今回、色々と個性的な脚本が揃って、個々の話数で面白いネタが集まったんですが、それらを最終話の伏線として拾い上げて繋げられたのは、自分でも上手くやれたなという手応えがありますね。最終回に関する展開なので、このタイミングでは詳しくは話せませんが、「そこが繋がったか!」的なネタを、いくつか仕込んであります。

今回、吉岡さんも忙しい中での執筆作業だったんですが、そういう小ネタの拾い方とか、終盤にかけてキレが増していった感はありますよね(笑)。

「これがプロの脚本家の力か…」と、勉強させてもらいました(笑)。僕は、ずっとゲーム畑の人間で、アニメの現場はこれが初めての体験でしたが、思っていたよりも制作に踏み込ませて頂きました。でもやはりどこか、皆さんの仕事ぶりを…アニメが作られていく過程を傍で見て、ただ感心していた部分もあります。なので、手応えというよりも「足を引っ張っていたらすみません…」といった気持ちが(笑)。

石山さんがいなかったら、現場はもっと混乱してたと思いますよ(笑)。

いえいえ、ややこしい設定のゲームで申し訳ないです(笑)。それに、教室やエテルノの様子といった、アニメで初めて描かれた設定もたくさんあって。「そっか、シャワールームって、こうなってるのか」とか、アニメで見て初めて知りました。

エテルノのプリズムルームはゲーム内でも描写はあったんですけど、その他の施設についてはゲームでは特に触れられてませんでしたからね。そのあたりも、かなり話し合いましたよね。

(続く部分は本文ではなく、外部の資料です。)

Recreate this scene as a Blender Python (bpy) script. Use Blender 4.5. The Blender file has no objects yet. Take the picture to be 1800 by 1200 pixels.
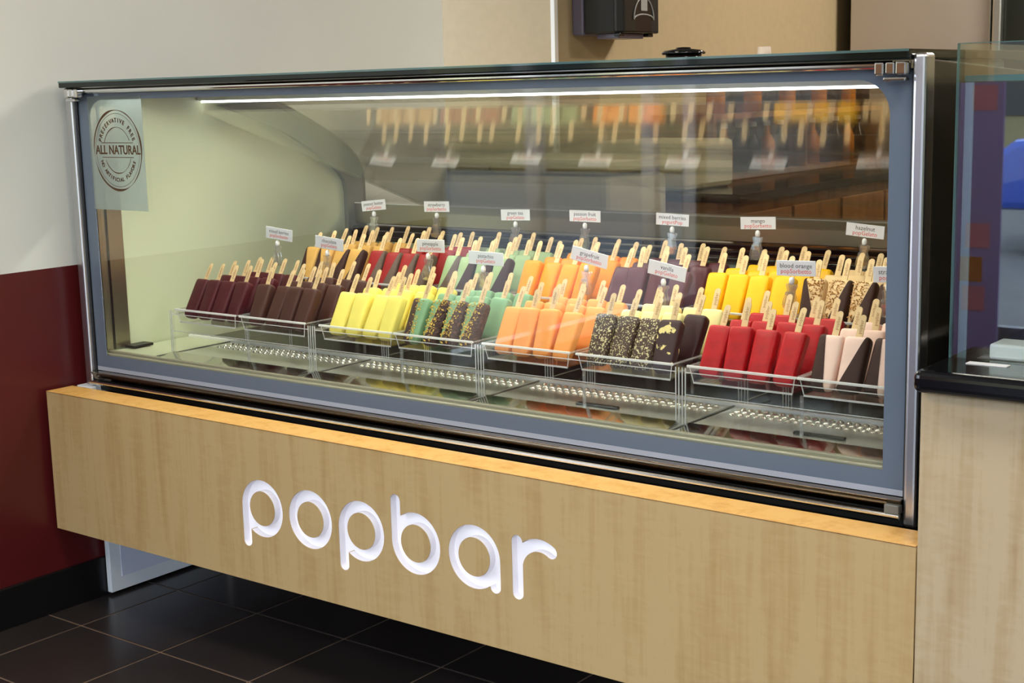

『スクールガールストライカーズ』というタイトルでありながら、ゲームでは「スクールライフ」の描写がありませんからね(笑)。ずっとみんなエテルノにいますから。なのでアニメで、学園生活や戦闘以外の日常が描かれた事で、作品世界に広がりが与えられたのは良かったと思います。彼女達も、ちゃんと普通の学生なんだなと。